Monday, May 23, 2005

May 23, 2005

May 23, 2005

     My husband thinks I’m certifiably insane for what I’m about to confess. However, I don’t make him eat brussel sprouts, or watch the Lifetime Channel and I regularly run around our trailer in my birthday suit, so he has absolutely no reason to complain.

    I’m not the type of person who writes notes to herself in lipstick on the bathroom mirror, nor did I have a childhood imaginary friend (although that was probably because I lived in holy terror that Jim Logan would come cast demons out of me if I did).  I do talk to myself occasionally and I most definitely talk to my dog, but I figure everybody does that.

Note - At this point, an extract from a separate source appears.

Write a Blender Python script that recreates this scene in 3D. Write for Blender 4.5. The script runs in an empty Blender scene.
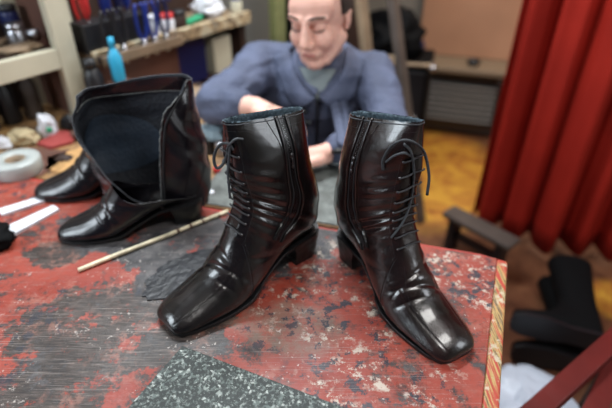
import bpy, bmesh, math, random
import numpy as np
from mathutils import Vector, Matrix, Euler, noise
random.seed(7); rs = np.random.RandomState(5)
S = bpy.context.scene; C = S.collection
PI = math.pi; R = math.radians

# ------------------------------------------------------------------ camera, world, lights
TZ = 0.74                                    # top of the red table
cd = bpy.data.cameras.new('camera'); cam = bpy.data.objects.new('camera', cd); C.objects.link(cam)
cam.location = (0, 0, 1.352); cam.rotation_euler = (R(90-33.7), 0, 0)
cd.sensor_width = 36; cd.lens = 480/612*36; cd.clip_start = 0.02
cd.dof.use_dof = True; cd.dof.focus_distance = 0.745; cd.dof.aperture_fstop = 1.8
S.camera = cam
w = bpy.data.worlds.new('world'); S.world = w; w.use_nodes = True
bg = w.node_tree.nodes['Background']; bg.inputs[0].default_value = (0.75, 0.85, 1, 1); bg.inputs[1].default_value = 0.05
def area(name, loc, target, size, power, col=(1, 1, 1), sy=None):
    l = bpy.data.lights.new(name, 'AREA'); l.energy = power; l.color = col; l.size = size
    if sy: l.shape = 'RECTANGLE'; l.size_y = sy
    o = bpy.data.objects.new(name, l); C.objects.link(o); o.location = loc
    o.rotation_euler = (Vector(target)-Vector(loc)).to_track_quat('-Z', 'Y').to_euler()
    return o
area('ceiling_light_back', (-0.25, 1.55, 2.3), (-0.05, 0.8, 0.8), 1.3, 34, (0.90, 0.96, 1), 0.16)
area('ceiling_light_front', (0.45, 0.15, 2.35), (0.1, 0.8, 0.8), 1.0, 11, (1, 0.98, 0.95), 0.2)
area('window_light', (-1.75, 0.15, 1.75), (0, 0.8, 0.85), 0.7, 24, (0.82, 0.92, 1), 0.9)
area('window_light_right', (1.5, 0.15, 1.5), (0, 0.8, 0.85), 0.5, 9, (0.88, 0.94, 1), 0.9)
area('ceiling_light_room', (1.2, 2.2, 2.4), (1.2, 2.2, 0), 0.9, 24, (1, 0.93, 0.82), 0.6)
S.view_settings.view_transform = 'Standard'; S.view_settings.look = 'None'
S.view_settings.gamma = 1; S.view_settings.use_curve_mapping = False
S.view_settings.exposure = 0.34

# ------------------------------------------------------------------ helpers
def mesh(name, v, f, mat=None, parent=None, smooth=True, kind=None):
    me = bpy.data.meshes.new(name)
    me.from_pydata([tuple(map(float, p)) for p in v], [], [tuple(map(int, q)) for q in f]); me.update()
    if smooth: me.polygons.foreach_set('use_smooth', [True]*len(me.polygons))
    if mat: me.materials.append(mat)
    o = bpy.data.objects.new(name, me); C.objects.link(o)
    if parent: o.parent = parent
    if kind: o['kind'] = kind
    return o
def thing(name, label, cat, loc=(0, 0, 0), rot=(0, 0, 0), group=None):
    o = bpy.data.objects.new(name, None); C.objects.link(o); o.empty_display_size = .05
    o.location = loc; o.rotation_euler = rot if isinstance(rot, tuple) else (0, 0, rot)
    return tag(o, label, cat, group)
def tag(o, label, cat=None, group=None):
    o['label'] = label
    if cat: o['category'] = cat
    if group: o['group'] = group
    return o
def copy_tree(o, parent=None):
    c = o.copy(); C.objects.link(c)
    if parent: c.parent = parent
    for ch in list(o.children): copy_tree(ch, c)
    return c
class MB:
    def __init__(s): s.v = []; s.f = []
    def add(s, v, f):
        n = len(s.v); s.v += [tuple(p) for p in v]; s.f += [tuple(i+n for i in q) for q in f]; return s
    def box(s, c, d, rot=None, bev=0.0):
        bm = bmesh.new(); bmesh.ops.create_cube(bm, size=1)
        for q in bm.verts: q.co = Vector((q.co.x*d[0], q.co.y*d[1], q.co.z*d[2]))
        if bev: bmesh.ops.bevel(bm, geom=bm.edges[:], offset=bev, segments=2, affect='EDGES', profile=.5)
        M = Euler(rot or (0, 0, 0)).to_matrix()
        bm.verts.index_update()
        s.add([M @ q.co + Vector(c) for q in bm.verts], [[q.index for q in f.verts] for f in bm.faces]); bm.free(); return s
    def prism(s, pts, z0, z1):
        n = len(pts); v = [(p[0], p[1], z0) for p in pts]+[(p[0], p[1], z1) for p in pts]
        f = [tuple(range(n-1, -1, -1)), tuple(range(n, 2*n))]+[(i, (i+1) % n, n+(i+1) % n, n+i) for i in range(n)]
        return s.add(v, f)
    def tube(s, pts, r, seg=8, cap=True, flat=1.0):
        P = [Vector(p) for p in pts]; n = len(P); rr = r if hasattr(r, '__len__') else [r]*n
        t0 = (P[1]-P[0]).normalized(); up = Vector((0, 0, 1)) if abs(t0.z) < .9 else Vector((1, 0, 0))
        nx = t0.cross(up).normalized(); v = []; f = []
        for i in range(n):
            t = (P[min(i+1, n-1)]-P[max(i-1, 0)]).normalized()
            nx = (nx-t*nx.dot(t)).normalized(); ny = t.cross(nx)
            for k in range(seg):
                a = 2*PI*k/seg; v.append(P[i]+nx*math.cos(a)*rr[i]+ny*math.sin(a)*rr[i]*flat)
        for i in range(n-1):
            for k in range(seg): f.append((i*seg+k, i*seg+(k+1) % seg, (i+1)*seg+(k+1) % seg, (i+1)*seg+k))
        if cap: f.append(tuple(range(seg-1, -1, -1))); f.append(tuple((n-1)*seg+k for k in range(seg)))
        return s.add(v, f)
    def capsule(s, a, b, ra, rb, seg=14):
        a = Vector(a); b = Vector(b); d = b-a
        if d.length < 1e-6: d = Vector((0, 0, 1e-4))
        u = d.normalized(); pts = []; rr = []
        for k in range(5): t = k/4*PI/2; pts.append(a-u*ra*math.cos(t)); rr.append(max(ra*math.sin(t), 1e-4))
        for k in range(5): t = k/4*PI/2; pts.append(a+d+u*rb*math.sin(t)); rr.append(max(rb*math.cos(t), 1e-4))
        return s.tube(pts, rr, seg)
    def ball(s, c, r, seg=16, rot=None):
        if not hasattr(r, '__len__'): r = (r, r, r)
        M = Euler(rot or (0, 0, 0)).to_matrix(); v = []; f = []; n = seg//2
        for i in range(n+1):
            th = PI*i/n
            for k in range(seg):
                a = 2*PI*k/seg; st = max(math.sin(th), 1e-3)
                v.append(M @ Vector((r[0]*st*math.cos(a), r[1]*st*math.sin(a), r[2]*math.cos(th)))+Vector(c))
        for i in range(n):
            for k in range(seg): f.append((i*seg+k, (i+1)*seg+k, (i+1)*seg+(k+1) % seg, i*seg+(k+1) % seg))
        f.append(tuple(range(seg))); f.append(tuple(n*seg+k for k in range(seg-1, -1, -1)))
        return s.add(v, f)
    def lathe(s, prof, c=(0, 0, 0), seg=24):
        v = []; f = []; n = len(prof)
        for r, z in prof:
            for k in range(seg): a = 2*PI*k/seg; v.append((c[0]+max(r, 1e-4)*math.cos(a), c[1]+max(r, 1e-4)*math.sin(a), c[2]+z))
        for i in range(n-1):
            for k in range(seg): f.append((i*seg+k, i*seg+(k+1) % seg, (i+1)*seg+(k+1) % seg, (i+1)*seg+k))
        f.append(tuple(range(seg-1, -1, -1))); f.append(tuple((n-1)*seg+k for k in range(seg)))
        return s.add(v, f)
    def build(s, name, mat, parent=None, smooth=False, kind=None):
        o = mesh(name, s.v, s.f, mat, parent, smooth, kind)
        if not smooth: return o
        return o
def spline(pts, n):
    P = np.array(pts, float); m = len(P); out = []
    Q = np.vstack([2*P[0]-P[1], P, 2*P[-1]-P[-2]])
    for t in np.linspace(0, m-1, n):
        i = min(int(t), m-2); k = t-i; a, b, c, d = Q[i:i+4]
        out.append(.5*(2*b+(c-a)*k+(2*a-5*b+4*c-d)*k*k+(3*b-a-3*c+d)*k**3))
    return out
def fix_normals(o):
    bm = bmesh.new(); bm.from_mesh(o.data); bmesh.ops.recalc_face_normals(bm, faces=bm.faces[:]); bm.to_mesh(o.data); bm.free(); return o
def auto(o, deg=40):
    me = o.data; bm = bmesh.new(); bm.from_mesh(me)
    for f in bm.faces: f.smooth = True
    for e in bm.edges:
        if len(e.link_faces) == 2 and e.calc_face_angle(0) > R(deg): e.smooth = False
    bm.to_mesh(me); bm.free(); return o

# ------------------------------------------------------------------ materials
def mat(name, col, rough=.5, metal=0, bump=0, bscale=40, coat=0, var=0, vscale=8, spec=None, trans=0, alpha=1, emis=None):
    m = bpy.data.materials.new(name); m.use_nodes = True; nt = m.node_tree; N = nt.nodes; L = nt.links
    b = N['Principled BSDF']; b.inputs['Base Color'].default_value = (*col, 1)
    b.inputs['Roughness'].default_value = rough; b.inputs['Metallic'].default_value = metal
    b.inputs['Coat Weight'].default_value = coat; b.inputs['Coat Roughness'].default_value = .12
    if spec is not None: b.inputs['Specular IOR Level'].default_value = spec
    b.inputs['Transmission Weight'].default_value = trans; b.inputs['Alpha'].default_value = alpha
    tc = N.new('ShaderNodeTexCoord')
    if bump:
        n = N.new('ShaderNodeTexNoise'); n.inputs['Scale'].default_value = bscale; n.inputs['Detail'].default_value = 4
        L.new(tc.outputs['Object'], n.inputs['Vector'])
        bp = N.new('ShaderNodeBump'); bp.inputs['Strength'].default_value = bump; bp.inputs['Distance'].default_value = .01
        L.new(n.outputs['Fac'], bp.inputs['Height']); L.new(bp.outputs[0], b.inputs['Normal'])
    if var:
        n = N.new('ShaderNodeTexNoise'); n.inputs['Scale'].default_value = vscale; n.inputs['Detail'].default_value = 5
        L.new(tc.outputs['Object'], n.inputs['Vector'])
        r = N.new('ShaderNodeValToRGB'); r.color_ramp.elements[0].position = .3; r.color_ramp.elements[1].position = .7
        r.color_ramp.elements[0].color = (*[c*(1-var) for c in col], 1); r.color_ramp.elements[1].color = (*[min(1, c*(1+var)) for c in col], 1)
        L.new(n.outputs['Fac'], r.inputs[0]); L.new(r.outputs[0], b.inputs['Base Color'])
    return m
class NT:
    def __init__(s, name):
        s.m = bpy.data.materials.new(name); s.m.use_nodes = True; s.N = s.m.node_tree.nodes; s.L = s.m.node_tree.links
        s.b = s.N['Principled BSDF']; s.tc = s.N.new('ShaderNodeTexCoord').outputs['Object']
    def mapv(s, scale=(1, 1, 1), rot=(0, 0, 0), loc=(0, 0, 0)):
        n = s.N.new('ShaderNodeMapping'); n.inputs['Scale'].default_value = scale; n.inputs['Rotation'].default_value = rot
        n.inputs['Location'].default_value = loc; s.L.new(s.tc, n.inputs['Vector']); return n.outputs[0]
    def noise(s, scale, detail=4, rough=.5, vec=None, dist=0):
        n = s.N.new('ShaderNodeTexNoise'); n.inputs['Scale'].default_value = scale; n.inputs['Detail'].default_value = detail
        n.inputs['Roughness'].default_value = rough; n.inputs['Distortion'].default_value = dist
        s.L.new(vec or s.tc, n.inputs['Vector']); return n.outputs['Fac']
    def vor(s, scale, vec=None, feat='F1', out='Distance'):
        n = s.N.new('ShaderNodeTexVoronoi'); n.inputs['Scale'].default_value = scale; n.feature = feat
        s.L.new(vec or s.tc, n.inputs['Vector']); return n.outputs[out]
    def ramp(s, fac, stops, interp='LINEAR'):
        r = s.N.new('ShaderNodeValToRGB'); e = r.color_ramp.elements; r.color_ramp.interpolation = interp
        while len(e) < len(stops): e.new(.5)
        for i, (p, c) in enumerate(stops):
            e[i].position = p; e[i].color = (*(c if hasattr(c, '__len__') else (c, c, c)), 1)
        s.L.new(fac, r.inputs[0]); return r.outputs[0]
    def mix(s, fac, a, b, mode='MIX'):
        n = s.N.new('ShaderNodeMix'); n.data_type = 'RGBA'; n.blend_type = mode
        for sock, val in ((n.inputs[0], fac), (n.inputs[6], a), (n.inputs[7], b)):
            if isinstance(val, (int, float)): sock.default_value = val
            elif isinstance(val, tuple): sock.default_value = (*val, 1)
            else: s.L.new(val, sock)
        return n.outputs[2]
    def math(s, op, a, b=0):
        n = s.N.new('ShaderNodeMath'); n.operation = op; n.use_clamp = True
        for sock, val in ((n.inputs[0], a), (n.inputs[1], b)):
            if isinstance(val, (int, float)): sock.default_value = val
            else: s.L.new(val, sock)
        return n.outputs[0]
    def blob(s, cx, cy, rx, ry, ang=0, wob=.5, nscale=14):
        # soft-edged irregular patch around a point of the thing itself
        v = s.mapv((1/rx, 1/ry, 0), (0, 0, 0), (0, 0, 0))
        n = s.N.new('ShaderNodeMapping'); n.vector_type = 'TEXTURE'; n.inputs['Location'].default_value = (cx, cy, 0)
        n.inputs['Rotation'].default_value = (0, 0, ang); n.inputs['Scale'].default_value = (rx, ry, 1000)
        s.L.new(s.tc, n.inputs['Vector'])
        l = s.N.new('ShaderNodeVectorMath'); l.operation = 'LENGTH'; s.L.new(n.outputs[0], l.inputs[0])
        nz = s.noise(nscale, 6, .65)
        a = s.N.new('ShaderNodeMath'); a.operation = 'MULTIPLY_ADD'; s.L.new(nz, a.inputs[0]); a.inputs[1].default_value = wob*4; a.inputs[2].default_value = -wob*2
        t = s.N.new('ShaderNodeMath'); t.operation = 'ADD'; s.L.new(a.outputs[0], t.inputs[0]); s.L.new(l.outputs['Value'], t.inputs[1])
        return s.ramp(t.outputs[0], [(0.7, 1.0), (1.0, 0.0)])
    def out(s, col=None, rough=None, bump=None, bs=.3, bd=.003):
        if col is not None: s.L.new(col, s.b.inputs['Base Color'])
        if rough is not None:
            if isinstance(rough, (int, float)): s.b.inputs['Roughness'].default_value = rough
            else: s.L.new(rough, s.b.inputs['Roughness'])
        if bump is not None:
            bp = s.N.new('ShaderNodeBump'); bp.inputs['Strength'].default_value = bs; bp.inputs['Distance'].default_value = bd
            s.L.new(bump, bp.inputs['Height']); s.L.new(bp.outputs[0], s.b.inputs['Normal'])
        return s.m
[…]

    My besetting sin (or schizophrenic tendency) is assigning gender and personality to inanimate objects. Before you think that’s rather odd (it gets better) I also do the same thing for numbers, months, the alphabet and sounds (like notes on the piano).  Most of the time I’m content to tell “A” (a matronly woman who’s married to “B”) to stop feuding with “M” (the town gossip) about whether or not “T” (imagine the character “Buster” from Arrested Development) should be allowed to attend the letter reunion.  As exhausting as it is to manage all these different worlds (the Notes are an especially rebellious group. In high school I tried to tell my mom they were the reason I couldn’t play that Debussy piece, but somehow a note rebellion didn’t rank very high on her list of reasonable excuses) at least they can’t die, be sold, or move out of your life.  Cars for instance:  Jim owned a Suburban while we were at school.  Lots of different memories memories in that car (truck technically) lots of good ones and a few bad ones. I spent a good couple hours in the suburban crying one time when a friend got sent home. You’d think that in a big hotel there would be one safe corner to hide in and sob, but actually the safest place was in that suburban in a remote corner of the parking lot. When Jim sold it last fall, I felt like a family member had died.  I could grudgingly admit the GTI got better gas mileage, and was a faster, more fun car to drive (unless you count the awesome donuts you could do in the Suburban), but it was awhile before I could extend the offer of friendship to her. Now I dread the day when our family will be too big to fit in the GTI and we’ll have to buy a bigger car (I assuage my guilt by promising the GTI never to replace her with a minivan)

     I had to say goodbye to another friend this weekend; a certain red Acura who carried me safely and stylishly from my wedding to my honeymoon. Unfortunately I was influential in her demise, but I swear I was just following orders.